Award-winning actor, director, producer, and activist Eva Longoria doesn’t talk to her son about whether food is “good” or “bad.” Rather than label certain foods as healthy or unhealthy, she wants him to remain curious. “I want his relationship to food to be very healthy,” she tells POPSUGAR, rather than get bogged down by negative associations.
“He’s at an age where he eats everything,” she says about 4-year-old Santiago Enrique, whom she shares with her husband, José “Pepe” Bastón. “If I’m eating something, he’ll ask me about it. For example, he’s obsessed with my morning coffee. He’ll ask if he can have some, and I’ll say, ‘Absolutely, but you might not like it.'” From there, he goes through his five senses, first smelling it and then touching it (“It’s too hot!”). She says, “That curiosity, I support.”
At a barbecue recently, Santiago was able to accurately label everyone’s drinks. “My friend had a margarita, my husband had wine, and someone had a beer, and he just goes, ‘That’s a margarita, that’s wine, that’s a beer,'” she says, laughing. “I don’t know if it’s a good thing that he knows the name of these drinks, but it was very funny.”
His curiosity goes beyond tasting: Santiago loves to be part of the action in the kitchen, too. “I love cooking with him when he gets involved,” Longoria says. “You can’t care about the mess or if eggshells get in the bowl. It’s like free play.” She encourages him to taste ingredients and have fun with it. “So he’s really comfortable in the kitchen.”
The two of them have traveled together as part of CNN’s new show “Eva Longoria: Searching For Mexico,” where she tastes the unique cuisines across the country. In Mexico City, her son tasted his favorite dessert of churros and hot chocolate. Back at home, breakfast remains close to their roots. “We’re a Mexican family, so we make flour tortillas every morning,” she says. “Santi loves the masa and rolling out the tortilla. He’ll take his cookie cutter and make a heart-shaped one.”

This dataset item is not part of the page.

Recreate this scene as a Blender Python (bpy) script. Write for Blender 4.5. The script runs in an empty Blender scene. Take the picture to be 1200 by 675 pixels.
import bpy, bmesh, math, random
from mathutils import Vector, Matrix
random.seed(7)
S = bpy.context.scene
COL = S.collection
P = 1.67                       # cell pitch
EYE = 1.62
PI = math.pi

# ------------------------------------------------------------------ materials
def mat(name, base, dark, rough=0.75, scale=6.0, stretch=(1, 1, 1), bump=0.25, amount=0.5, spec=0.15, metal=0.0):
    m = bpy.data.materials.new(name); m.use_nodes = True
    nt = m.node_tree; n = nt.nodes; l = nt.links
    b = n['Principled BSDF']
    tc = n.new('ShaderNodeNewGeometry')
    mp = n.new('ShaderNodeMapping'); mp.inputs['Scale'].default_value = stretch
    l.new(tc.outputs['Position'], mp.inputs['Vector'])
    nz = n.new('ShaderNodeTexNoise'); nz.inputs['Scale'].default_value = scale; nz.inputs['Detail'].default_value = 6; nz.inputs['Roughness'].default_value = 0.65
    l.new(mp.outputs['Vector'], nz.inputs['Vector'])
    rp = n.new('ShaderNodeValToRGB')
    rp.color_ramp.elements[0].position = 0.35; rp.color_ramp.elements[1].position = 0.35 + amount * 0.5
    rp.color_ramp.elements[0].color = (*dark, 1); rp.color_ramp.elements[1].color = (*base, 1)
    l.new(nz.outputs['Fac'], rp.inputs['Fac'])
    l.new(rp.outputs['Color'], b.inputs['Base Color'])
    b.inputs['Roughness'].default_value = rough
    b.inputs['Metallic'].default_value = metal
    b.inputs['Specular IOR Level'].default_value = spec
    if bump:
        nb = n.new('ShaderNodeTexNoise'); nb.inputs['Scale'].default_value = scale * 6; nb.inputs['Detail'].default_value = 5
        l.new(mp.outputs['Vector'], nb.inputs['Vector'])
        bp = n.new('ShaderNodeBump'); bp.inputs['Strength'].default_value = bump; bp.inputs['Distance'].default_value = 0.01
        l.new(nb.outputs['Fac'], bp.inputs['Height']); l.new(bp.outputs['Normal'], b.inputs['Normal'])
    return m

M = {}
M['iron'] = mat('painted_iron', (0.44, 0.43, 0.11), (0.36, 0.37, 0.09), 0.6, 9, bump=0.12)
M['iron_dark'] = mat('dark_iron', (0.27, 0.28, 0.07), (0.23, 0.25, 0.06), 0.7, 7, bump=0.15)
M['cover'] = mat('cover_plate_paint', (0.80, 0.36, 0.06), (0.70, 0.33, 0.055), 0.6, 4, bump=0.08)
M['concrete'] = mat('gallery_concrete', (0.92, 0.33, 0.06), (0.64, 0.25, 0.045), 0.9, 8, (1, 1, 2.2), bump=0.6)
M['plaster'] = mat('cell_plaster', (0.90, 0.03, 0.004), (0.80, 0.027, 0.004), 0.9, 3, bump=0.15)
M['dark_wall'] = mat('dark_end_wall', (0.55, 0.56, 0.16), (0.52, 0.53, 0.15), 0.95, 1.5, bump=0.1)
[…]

She’s taken Santiago with her to India to give food to orphanages and to Mexico to provide clothes to children. “He asked me, ‘Why don’t they have shoes?,’ and so I explained to him that not everybody is as fortunate as we are to have shoes,” she says. “That’s what you want, to spark that curiosity. I’ll never tire of answering his questions.”
Philanthropy, like food, has always been close to Longoria’s heart. She’s partnering with Kellogg’s Breakfast For All initiative, which donates $1,000 (equal to 10,000 meals) to No Kid Hungry for each purchase of an Eva’s Breakfast For All Bundle (which includes several breakfast items as well as something signed by Longoria). “I don’t think people realize that hunger is such a big issue in the United States,” she says, adding that one in eight children live with hunger in the country. “I was excited to be part of this effort to relieve some of the burden on families.”
Above all, she aims to set a good example for her son. “You have to show them the human you want them to be, because you can’t talk to your children about charity and philanthropy, but you can show them. That’s what my mom did with me, and now I’m doing it with my son.”